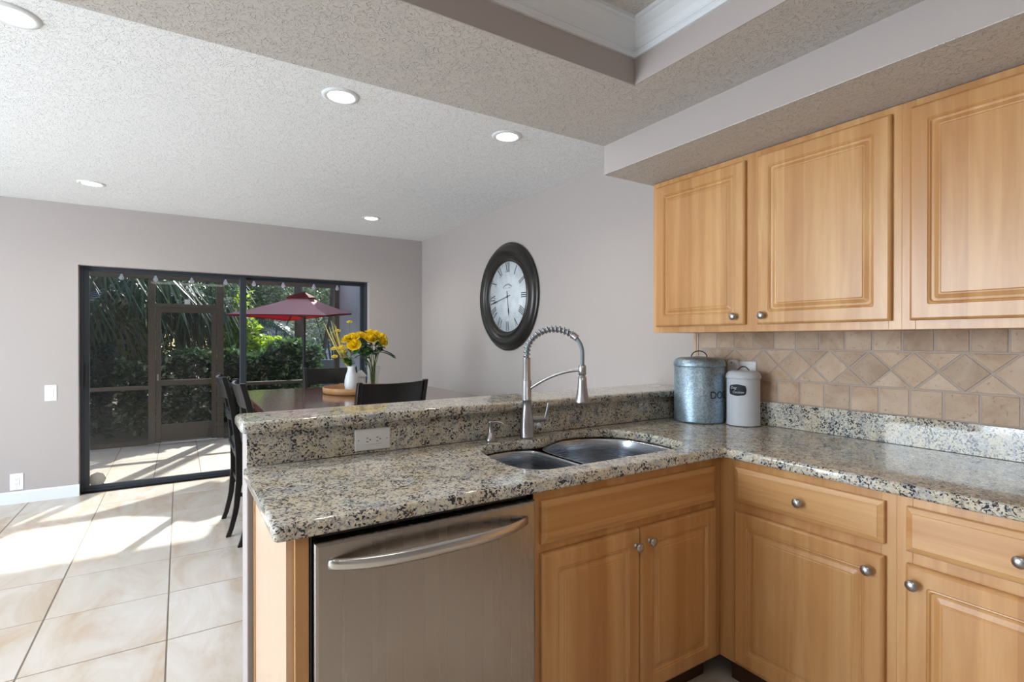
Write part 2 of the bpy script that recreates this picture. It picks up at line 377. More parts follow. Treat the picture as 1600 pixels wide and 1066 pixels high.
# crown moulding running round the tray: (inward distance, z)
prof = [(0, 2.354), (.009, 2.354), (.011, 2.366), (.017, 2.371), (.014, 2.376), (.016, 2.384), (.024, 2.40), (.040, 2.42), (.054, 2.43), (.060, 2.434), (.062, 2.441), (.070, 2.444), (.072, 2.455), (0, 2.455)]
rg = [[(TX0+e+d, TY0+e+d, z), (TX1-e-d, TY0+e+d, z), (TX1-e-d, TY1-e-d, z), (TX0+e+d, TY1-e-d, z)] for d, z in prof]
struct(G().rings(rg, False, False).obj('trim_1', CROWN))
# soffit over the wall cabinets
SFX, SFZ, SFY = 1.7355, 2.1208, 1.898
so = struct(G().box((SFX, -3.1, SFZ+.004), (XW, SFY, ZK)).obj('wall_soffit', WALL))
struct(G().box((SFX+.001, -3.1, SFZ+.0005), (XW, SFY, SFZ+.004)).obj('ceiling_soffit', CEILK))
# half wall behind the peninsula
struct(G().box((.183, 1.893, 0), (XW, 2.03, 1.025)).obj('wall_half', WALL, bevel=.004))
# floor tiles
def tiles(x0, x1, y0, y1, ox, oy, tx, ty, gap, z, g):
    i0 = math.floor((x0-ox)/tx); i1 = math.ceil((x1-ox)/tx); j0 = math.floor((y0-oy)/ty); j1 = math.ceil((y1-oy)/ty)
    for i in range(i0, i1):
        for j in range(j0, j1):
            a = max(x0, ox+i*tx+gap/2); b = min(x1, ox+(i+1)*tx-gap/2); c = max(y0, oy+j*ty+gap/2); d = min(y1, oy+(j+1)*ty-gap/2)
            if b-a < .01 or d-c < .01: continue
            h = .0016; g.add([(a, c, z-h), (b, c, z-h), (b, d, z-h), (a, d, z-h), (a+h, c+h, z), (b-h, c+h, z), (b-h, d-h, z), (a+h, d-h, z)],
                             [(4, 5, 6, 7), (0, 1, 5, 4), (1, 2, 6, 5), (2, 3, 7, 6), (3, 0, 4, 7)])
g = G(); tiles(-4.2, XW, -3.1, 5.72, -.5435, 3.7735, .494, .5098, .006, 0, g)
fl = struct(g.obj('floor', FLOOR, fix=False))
struct(G().box((-4.2, -3.1, -.05), (XW, 5.74, -.0014)).obj('floor_grout', GROUT))
g = G(); tiles(-3.0, 2.03, 5.9, 8.14, -.607, 5.9, .393, 1.2, .006, -.012, g)
struct(g.obj('floor_patio', PATIO, fix=False)); struct(G().box((-3.0, 5.74, -.07), (2.2, 8.2, -.0134)).obj('floor_patio_slab', GROUTP))
# baseboards (with a rounded return at the door opening)
def baseboard(name, p0, p1, nrm, h=.098, t=.014):
    (x0, y0), (x1, y1) = p0, p1; nx, ny = nrm; pr = [(0, 0), (t, 0), (t, h-.012), (t*.5, h), (0, h)]
    vs = [(x0+nx*a, y0+ny*a, z) for a, z in pr]+[(x1+nx*a, y1+ny*a, z) for a, z in pr]; n = len(pr)
    g = G().add(vs, [tuple(range(n)), tuple(range(2*n-1, n-1, -1))]+[(i, (i+1) % n, n+(i+1) % n, n+i) for i in range(n)])
    return struct(g.obj(name, WHITE))
baseboard('baseboard_back', (-4.2, YF), (DX0+.006, YF), (0, -1)); baseboard('baseboard_back_right', (DX1, YF), (XW, YF), (0, -1))
baseboard('baseboard_right', (XW, 2.03), (XW, YF), (-1, 0))

# ------------------------------------------------------------------ sliding door
dr = bpy.data.objects.new('door_1', None); COL.objects.link(dr); struct(dr); dr.location = (0, 5.83, 0)
def P(g, name, mat, par=dr, **k): return g.obj(name, mat, par, **k)
g = G().box((DX0, -.05, 0), (DX0+.026, .05, DZ)).box((DX1-.026, -.05, 0), (DX1, .05, DZ)).box((DX0+.026, -.05, DZ-.018), (DX1-.026, .05, DZ)).box((DX0+.026, -.05, 0), (DX1-.026, .05, .022))
P(g, 'door_frame', BRONZE, bevel=.003)
def leaf(x0, x1, y, name, handle):
    a, b = (.038, .055) if handle else (.055, .036)
    g = G().box((x0, y-.014, .022), (x0+a, y+.014, DZ-.018)).box((x1-b, y-.014, .022), (x1, y+.014, DZ-.018)).box((x0+a, y-.014, .022), (x1-b, y+.014, .052)).box((x0+a, y-.014, DZ-.040), (x1-b, y+.014, DZ-.018))
    p = P(g, name, BRONZE, bevel=.002); G().add([(x0+a, y, .052), (x1-b, y, .052), (x1-b, y, DZ-.040), (x0+a, y, DZ-.040)], [(0, 1, 2, 3)]).obj('pane', GLASS, p)
    if handle:
        h = G().box((x0+.008, y-.045, .90), (x0+.026, y-.032, 1.12)).box((x0+.010, y-.034, .905), (x0+.024, y-.013, .93)).box((x0+.010, y-.034, 1.09), (x0+.024, y-.013, 1.115)).obj('door_handle', RUB, p, bevel=.003)
leaf(DX0+.024, .560, -.026, 'door_panel', True); leaf(.505, DX1-.024, .022, 'door_panel', False)
st = G().lathe([(0, -.006), (.055, -.006), (.062, -.003), (.062, 0)], 8, (-.610, -.029, .10), 'Y').obj('round_sticker', plain('sticker_grey', srgb(150, 146, 136), .7), dr); st['label'] = 'round grey sticker low on the glass'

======

Set exercise.
Reproduce the material in full, word for word, and omit the pictures.

Answer.
Write part 2 of the bpy script that recreates this picture. It picks up at line 377. More parts follow. Treat the picture as 1600 pixels wide and 1066 pixels high.
# crown moulding running round the tray: (inward distance, z)
prof = [(0, 2.354), (.009, 2.354), (.011, 2.366), (.017, 2.371), (.014, 2.376), (.016, 2.384), (.024, 2.40), (.040, 2.42), (.054, 2.43), (.060, 2.434), (.062, 2.441), (.070, 2.444), (.072, 2.455), (0, 2.455)]
rg = [[(TX0+e+d, TY0+e+d, z), (TX1-e-d, TY0+e+d, z), (TX1-e-d, TY1-e-d, z), (TX0+e+d, TY1-e-d, z)] for d, z in prof]
struct(G().rings(rg, False, False).obj('trim_1', CROWN))
# soffit over the wall cabinets
SFX, SFZ, SFY = 1.7355, 2.1208, 1.898
so = struct(G().box((SFX, -3.1, SFZ+.004), (XW, SFY, ZK)).obj('wall_soffit', WALL))
struct(G().box((SFX+.001, -3.1, SFZ+.0005), (XW, SFY, SFZ+.004)).obj('ceiling_soffit', CEILK))
# half wall behind the peninsula
struct(G().box((.183, 1.893, 0), (XW, 2.03, 1.025)).obj('wall_half', WALL, bevel=.004))
# floor tiles
def tiles(x0, x1, y0, y1, ox, oy, tx, ty, gap, z, g):
    i0 = math.floor((x0-ox)/tx); i1 = math.ceil((x1-ox)/tx); j0 = math.floor((y0-oy)/ty); j1 = math.ceil((y1-oy)/ty)
    for i in range(i0, i1):
        for j in range(j0, j1):
            a = max(x0, ox+i*tx+gap/2); b = min(x1, ox+(i+1)*tx-gap/2); c = max(y0, oy+j*ty+gap/2); d = min(y1, oy+(j+1)*ty-gap/2)
            if b-a < .01 or d-c < .01: continue
            h = .0016; g.add([(a, c, z-h), (b, c, z-h), (b, d, z-h), (a, d, z-h), (a+h, c+h, z), (b-h, c+h, z), (b-h, d-h, z), (a+h, d-h, z)],
                             [(4, 5, 6, 7), (0, 1, 5, 4), (1, 2, 6, 5), (2, 3, 7, 6), (3, 0, 4, 7)])
g = G(); tiles(-4.2, XW, -3.1, 5.72, -.5435, 3.7735, .494, .5098, .006, 0, g)
fl = struct(g.obj('floor', FLOOR, fix=False))
struct(G().box((-4.2, -3.1, -.05), (XW, 5.74, -.0014)).obj('floor_grout', GROUT))
g = G(); tiles(-3.0, 2.03, 5.9, 8.14, -.607, 5.9, .393, 1.2, .006, -.012, g)
struct(g.obj('floor_patio', PATIO, fix=False)); struct(G().box((-3.0, 5.74, -.07), (2.2, 8.2, -.0134)).obj('floor_patio_slab', GROUTP))
# baseboards (with a rounded return at the door opening)
def baseboard(name, p0, p1, nrm, h=.098, t=.014):
    (x0, y0), (x1, y1) = p0, p1; nx, ny = nrm; pr = [(0, 0), (t, 0), (t, h-.012), (t*.5, h), (0, h)]
    vs = [(x0+nx*a, y0+ny*a, z) for a, z in pr]+[(x1+nx*a, y1+ny*a, z) for a, z in pr]; n = len(pr)
    g = G().add(vs, [tuple(range(n)), tuple(range(2*n-1, n-1, -1))]+[(i, (i+1) % n, n+(i+1) % n, n+i) for i in range(n)])
    return struct(g.obj(name, WHITE))
baseboard('baseboard_back', (-4.2, YF), (DX0+.006, YF), (0, -1)); baseboard('baseboard_back_right', (DX1, YF), (XW, YF), (0, -1))
baseboard('baseboard_right', (XW, 2.03), (XW, YF), (-1, 0))

# ------------------------------------------------------------------ sliding door
dr = bpy.data.objects.new('door_1', None); COL.objects.link(dr); struct(dr); dr.location = (0, 5.83, 0)
def P(g, name, mat, par=dr, **k): return g.obj(name, mat, par, **k)
g = G().box((DX0, -.05, 0), (DX0+.026, .05, DZ)).box((DX1-.026, -.05, 0), (DX1, .05, DZ)).box((DX0+.026, -.05, DZ-.018), (DX1-.026, .05, DZ)).box((DX0+.026, -.05, 0), (DX1-.026, .05, .022))
P(g, 'door_frame', BRONZE, bevel=.003)
def leaf(x0, x1, y, name, handle):
    a, b = (.038, .055) if handle else (.055, .036)
    g = G().box((x0, y-.014, .022), (x0+a, y+.014, DZ-.018)).box((x1-b, y-.014, .022), (x1, y+.014, DZ-.018)).box((x0+a, y-.014, .022), (x1-b, y+.014, .052)).box((x0+a, y-.014, DZ-.040), (x1-b, y+.014, DZ-.018))
    p = P(g, name, BRONZE, bevel=.002); G().add([(x0+a, y, .052), (x1-b, y, .052), (x1-b, y, DZ-.040), (x0+a, y, DZ-.040)], [(0, 1, 2, 3)]).obj('pane', GLASS, p)
    if handle:
        h = G().box((x0+.008, y-.045, .90), (x0+.026, y-.032, 1.12)).box((x0+.010, y-.034, .905), (x0+.024, y-.013, .93)).box((x0+.010, y-.034, 1.09), (x0+.024, y-.013, 1.115)).obj('door_handle', RUB, p, bevel=.003)
leaf(DX0+.024, .560, -.026, 'door_panel', True); leaf(.505, DX1-.024, .022, 'door_panel', False)
st = G().lathe([(0, -.006), (.055, -.006), (.062, -.003), (.062, 0)], 8, (-.610, -.029, .10), 'Y').obj('round_sticker', plain('sticker_grey', srgb(150, 146, 136), .7), dr); st['label'] = 'round grey sticker low on the glass'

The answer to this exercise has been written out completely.